→ **EXERCISE TASK**
Count only the lines of the records that hold "empty", then give the number without any other words.

→ **GIVEN DATA**
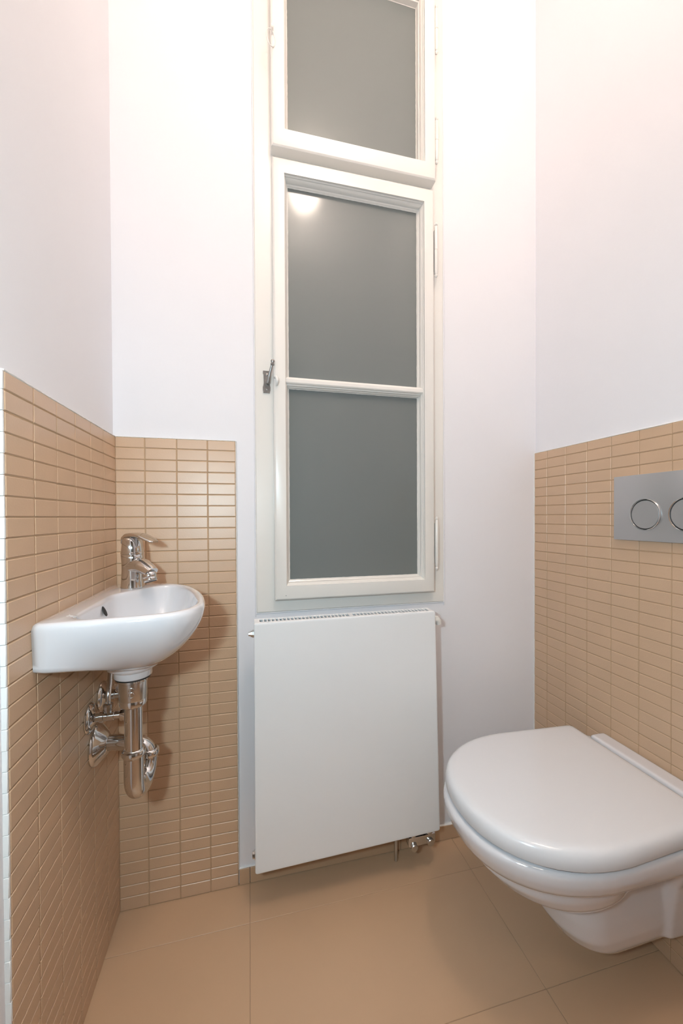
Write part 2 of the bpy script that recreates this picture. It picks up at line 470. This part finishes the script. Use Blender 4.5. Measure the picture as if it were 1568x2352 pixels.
# small printed script mark on the rim
bm = bmesh.new()
mk = [(.030, -.345), (.034, -.351), (.031, -.357), (.036, -.353), (.040, -.357), (.038, -.362), (.043, -.359), (.047, -.364), (.045, -.369), (.050, -.366)]
for a, b in zip(mk[:-1], mk[1:]):
    tube(bm, [(a[0], a[1], ZR+.0001), (b[0], b[1], ZR+.0001)], .0005, 6)
obj('maker_mark', bm, GREYM, LR)
settle(LR, (0, -.21, .75))
tag(LR, 'white ceramic hand basin fixed to the tiled left wall under the chrome tap', 'sink')

# ------------------------------------------------------------------ tap
TP = empty('basin_tap')
B = Vector((.0605, -.093, ZR)); hd = Vector((.80, -.60, 0)); sd = Vector((.60, .80, 0)); up = Vector((0, 0, 1))
bm = bmesh.new()
rs = []
for z, a, b, off in ((0, .0245, .0240, 0), (.002, .0250, .0245, 0), (.004, .0245, .0240, 0), (.020, .0235, .0230, .0), (.040, .0225, .0225, .001), (.055, .0235, .0230, .002), (.068, .0245, .0235, .002), (.076, .0245, .0235, .001), (.078, .0235, .0225, .001)):
    rs.append(ringpts(B+up*z+hd*off, hd, sd, a, 36, b))
loft(bm, rs)
# spout growing out of the column
sp = [(0, .048, .022, .020), (.010, .051, .0225, .0205), (.022, .0525, .0215, .0190), (.034, .0510, .0200, .0165), (.046, .0465, .0180, .0145), (.056, .0415, .0165, .0135), (.061, .0385, .0155, .0125)]
rs = []
for i, (l, z, a, b) in enumerate(sp):
    tl = math.radians(-10-5*i); dirv = hd*math.cos(tl)+up*math.sin(tl); nv = -hd*math.sin(tl)+up*math.cos(tl)
    rs.append(ringpts(B+hd*l+up*z, sd, nv, a, 28, b))
loft(bm, rs)
obj('tap_body', bm, CHROME, TP, smooth=40)
bm = bmesh.new()
ax = Vector((hd.x*.30, hd.y*.30, -1)).normalized()
lathe(bm, B+hd*.0525+up*.0375, ax, [(0, .0135), (.004, .0152), (.010, .0152), (.012, .0142), (.013, .0147), (.019, .0147), (.0205, .0135)], 30)
aer = obj('aerator', bm, CHROME, TP, smooth=40)
bm = bmesh.new()
lathe(bm, B+hd*.0525+up*.0375+ax*.0200, ax, [(0, .0122), (.0010, .0119), (.0011, .002)], 26)
obj('aerator_mesh', bm, DARK, TP, smooth=40)
bm = bmesh.new()
lathe(bm, B+up*.0775+hd*.001, (0, 0, 1), [(0, .0225), (.001, .0240), (.005, .0245), (.0065, .0232)], 36)
obj('collar', bm, CHROME, TP, smooth=40)
# domed head with the lever sweeping forward
bm = bmesh.new(); rs = []
for z, a, b, off in ((.083, .0235, .0230, .001), (.090, .0232, .0228, .001), (.100, .0220, .0220, .001), (.108, .0205, .0208, .000), (.114, .0180, .0190, -.001), (.1185, .0130, .0150, -.001), (.1205, .006, .007, 0)):
    rs.append(ringpts(B+up*z+hd*off, hd, sd, a, 36, b))
loft(bm, rs)
obj('tap_head', bm, CHROME, TP, smooth=50)
bm = bmesh.new(); rs = []
for l, z, w, h in ((-.022, .1045, .012, .004), (-.016, .1145, .016, .006), (-.004, .1205, .0185, .006), (.012, .1225, .0185, .0055), (.030, .1210, .0180, .0048), (.044, .1170, .0175, .0040), (.057, .1125, .0160, .0034), (.067, .1090, .0130, .0028), (.073, .1075, .0080, .0020)):
    c = B+hd*l+up*z
    rs.append([c + sd*(w*math.copysign(abs(math.cos(t))**.6, math.cos(t))) + up*(h*math.copysign(abs(math.sin(t))**.8, math.sin(t))-.10*w*0) for t in [2*PI*i/24 for i in range(24)]])
loft(bm, rs)
obj('lever', bm, CHROME, TP, smooth=50)
settle(TP, B)
tag(TP, 'chrome single lever mixer tap standing on the rear corner of the white basin', 'tap')

# ------------------------------------------------------------------ waste trap
TR = empty('drain_trap')
X0, Y0 = .101, -.250
bm = bmesh.new()
lathe(bm, (X0, Y0, .6865), (0, 0, -1), [(0, .0255), (.002, .0262), (.007, .0262), (.008, .0250), (.040, .0250), (.042, .0240), (.043, .0215)], 36)
obj('waste_nut', bm, SATIN, TR, smooth=40)
bm = bmesh.new()
for k in range(4):      # castellated rim and the raised 8-shaped mark
    a = -PI/2+.35+k*.32; c = Vector((X0+.0258*math.cos(a), Y0+.0258*math.sin(a), .6830))
    box(bm, c.x-.002, c.x+.002, c.y-.002, c.y+.002, c.z-.003, c.z+.003, .0005, 1)
for dz, r in ((.0045, .0045), (-.0045, .0050)):
    pts = []
    for i in range(21):
        t = 2*PI*i/20; a = -PI/2+.12+r*math.cos(t)/.025
        pts.append((X0+.0252*math.cos(a), Y0+.0252*math.sin(a), .664+dz+r*math.sin(t)))
    tube(bm, pts, .0007, 6)
obj('embossed_mark', bm, SATIN, TR, smooth=50)
bm = bmesh.new()
lathe(bm, (X0, Y0, .6445), (0, 0, -1), [(0, .0235), (.002, .0242), (.010, .0242), (.012, .0232), (.015, .0185)], 36)
obj('seal_ring', bm, CHROME, TR, smooth=40)
X1, Y1 = .109, -.172
ud = Vector((X1-X0, Y1-Y0, 0)); half = ud.length/2; un = ud.normalized()
bm = bmesh.new()
tube(bm, [(X0, Y0, .632), (X0, Y0, .532)], .0160, 28)
obj('tail_pipe', bm, CHROME, TR, smooth=40)
bm = bmesh.new()
zc = .487
mid = Vector((X0, Y0, zc))+un*half
pts = [Vector((X0, Y0, .536)), Vector((X0, Y0, .515)), Vector((X0, Y0, .50))] + arc(mid, -un, Vector((0, 0, -1)), half, 0, PI, 20) + [Vector((X1, Y1, .486)), Vector((X1, Y1, .492))]
tube(bm, pts, .0178, 28)
obj('trap_bend', bm, CHROME, TR, smooth=50)
bm = bmesh.new()
lathe(bm, (X0, Y0, .546), (0, 0, -1), [(0, .0165), (.002, .0180), (.003, .0205), (.006, .0215), (.011, .0215), (.013, .0200), (.016, .0180)], 36)
obj('slip_ring', bm, CHROME, TR, smooth=40)
bm = bmesh.new()
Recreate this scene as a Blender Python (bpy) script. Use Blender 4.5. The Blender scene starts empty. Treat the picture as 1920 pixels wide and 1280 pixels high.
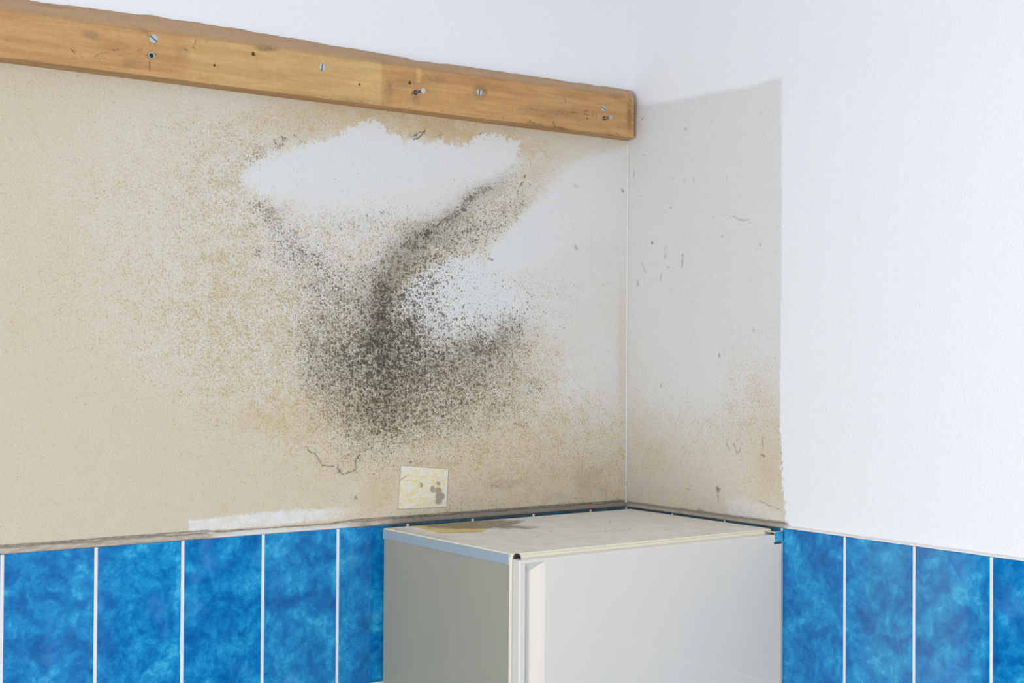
import bpy, bmesh, math
import numpy as np
from mathutils import Vector, Matrix

# ------------------------------------------------------------------ camera
ZT = 1.35                       # height of the tile band's top above the floor
CAM = np.array([-1.960873, -2.258202, 0.317440 + ZT])
YAW, PITCH, ROLL, F = 0.9397619, 0.0136420, 0.0063999, 2559.34
_fw = np.array([math.cos(YAW)*math.cos(PITCH), math.sin(YAW)*math.cos(PITCH), math.sin(PITCH)])
_rt = np.array([math.sin(YAW), -math.cos(YAW), 0.0]); _up = np.cross(_rt, _fw)
_r2 = _rt*math.cos(ROLL) + _up*math.sin(ROLL); _u2 = _up*math.cos(ROLL) - _rt*math.sin(ROLL)
scene = bpy.context.scene
cam_d = bpy.data.cameras.new('camera'); cam = bpy.data.objects.new('camera', cam_d)
scene.collection.objects.link(cam)
M4 = Matrix(((_r2[0], _u2[0], -_fw[0], CAM[0]), (_r2[1], _u2[1], -_fw[1], CAM[1]),
             (_r2[2], _u2[2], -_fw[2], CAM[2]), (0, 0, 0, 1)))
cam.matrix_world = M4
cam_d.sensor_width = 36.0; cam_d.lens = F/1920.0*36.0; cam_d.clip_start = 0.05
scene.camera = cam

# ------------------------------------------------------------------ light, world, exposure
vs = scene.view_settings
vs.view_transform = 'Standard'; vs.look = 'None'; vs.gamma = 1.0; vs.use_curve_mapping = False
vs.exposure = 0.04
world = bpy.data.worlds.new('world'); scene.world = world; world.use_nodes = True
world.node_tree.nodes['Background'].inputs[0].default_value = (0.80, 0.88, 1.0, 1)
world.node_tree.nodes['Background'].inputs[1].default_value = 1.0

def area(name, loc, rot, sx, sy, power, color):
    l = bpy.data.lights.new(name, 'AREA'); l.shape = 'RECTANGLE'; l.size = sx; l.size_y = sy
    l.energy = power; l.color = color
    o = bpy.data.objects.new(name, l); o.location = loc; o.rotation_euler = rot
    scene.collection.objects.link(o); return o
# daylight through the window in the wall behind the camera
area('window_daylight', (-1.25, -3.26, 1.80), (math.radians(90), 0, 0), 1.7, 1.35, 8.5, (1.0, 0.985, 0.965))
# added fill light in an invented left door opening, brightens the right wall
area('left_fill_light', (-2.97, -2.2, 1.25), (math.radians(90), 0, math.radians(-90)), 1.0, 2.0, 64.0, (1.0, 0.985, 0.965))

# ------------------------------------------------------------------ helpers
C = scene.collection
def link(o, parent=None):
    C.objects.link(o)
    if parent is not None: o.parent = parent
    return o
def mesh_obj(name, verts, faces, mat, parent=None, smooth=False, attrs=None):
    me = bpy.data.meshes.new(name)
    me.from_pydata([tuple(v) for v in verts], [], [tuple(f) for f in faces]); me.update()
    if mat: me.materials.append(mat)
    if smooth: me.polygons.foreach_set('use_smooth', [True]*len(me.polygons))
    if attrs:
        for k, a in attrs.items():
            at = me.attributes.new(k, 'FLOAT', 'POINT'); at.data.foreach_set('value', np.ascontiguousarray(a, dtype=np.float32))
    return link(bpy.data.objects.new(name, me), parent)
def bm_obj(name, bm, mat, parent=None, smooth=False):
    me = bpy.data.meshes.new(name); bm.normal_update(); bm.to_mesh(me); bm.free()
    if mat: me.materials.append(mat)
    if smooth: me.polygons.foreach_set('use_smooth', [True]*len(me.polygons))
    return link(bpy.data.objects.new(name, me), parent)
def empty(name, loc, label, cat, group=None):
    o = bpy.data.objects.new(name, None); o.location = loc; C.objects.link(o)
    o['label'] = label; o['category'] = cat
    if group: o['group'] = group
    return o
def struct(o, label=None):
    o['kind'] = 'structure'
    if label: o['label'] = label
    return o
def box_bm(bm, x0, x1, y0, y1, z0, z1, bevel=0.0, seg=2):
    vs_ = [bm.verts.new((x, y, z)) for x in (x0, x1) for y in (y0, y1) for z in (z0, z1)]
    idx = [(0, 1, 3, 2), (4, 6, 7, 5), (0, 4, 5, 1), (2, 3, 7, 6), (0, 2, 6, 4), (1, 5, 7, 3)]
    fs = [bm.faces.new([vs_[i] for i in f]) for f in idx]
    if bevel > 0:
        es = list({e for f in fs for e in f.edges})
        bmesh.ops.bevel(bm, geom=es, offset=bevel, segments=seg, profile=0.5, affect='EDGES')
def box(name, dims, mat, parent=None, bevel=0.0, seg=2, origin=None):
    bm = bmesh.new(); box_bm(bm, *dims, bevel=bevel, seg=seg)
    bmesh.ops.recalc_face_normals(bm, faces=bm.faces)
    if origin is not None:
        bmesh.ops.translate(bm, verts=bm.verts, vec=-Vector(origin))
    return bm_obj(name, bm, mat, parent)
def grid_faces(nu, nv, mask=None):
    i = np.arange(nu-1)[:, None]*nv + np.arange(nv-1)[None, :]
    f = np.stack([i, i+nv, i+nv+1, i+1], -1).reshape(-1, 4)
    return f
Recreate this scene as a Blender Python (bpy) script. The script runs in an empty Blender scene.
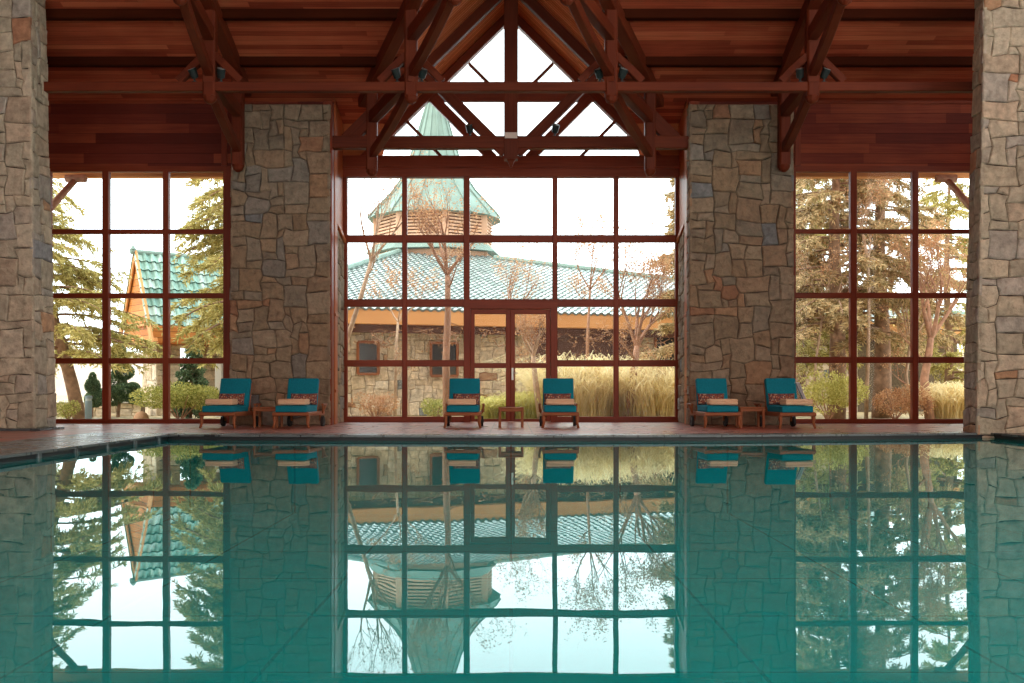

→ **RESPONSE TO THIS TASK**
5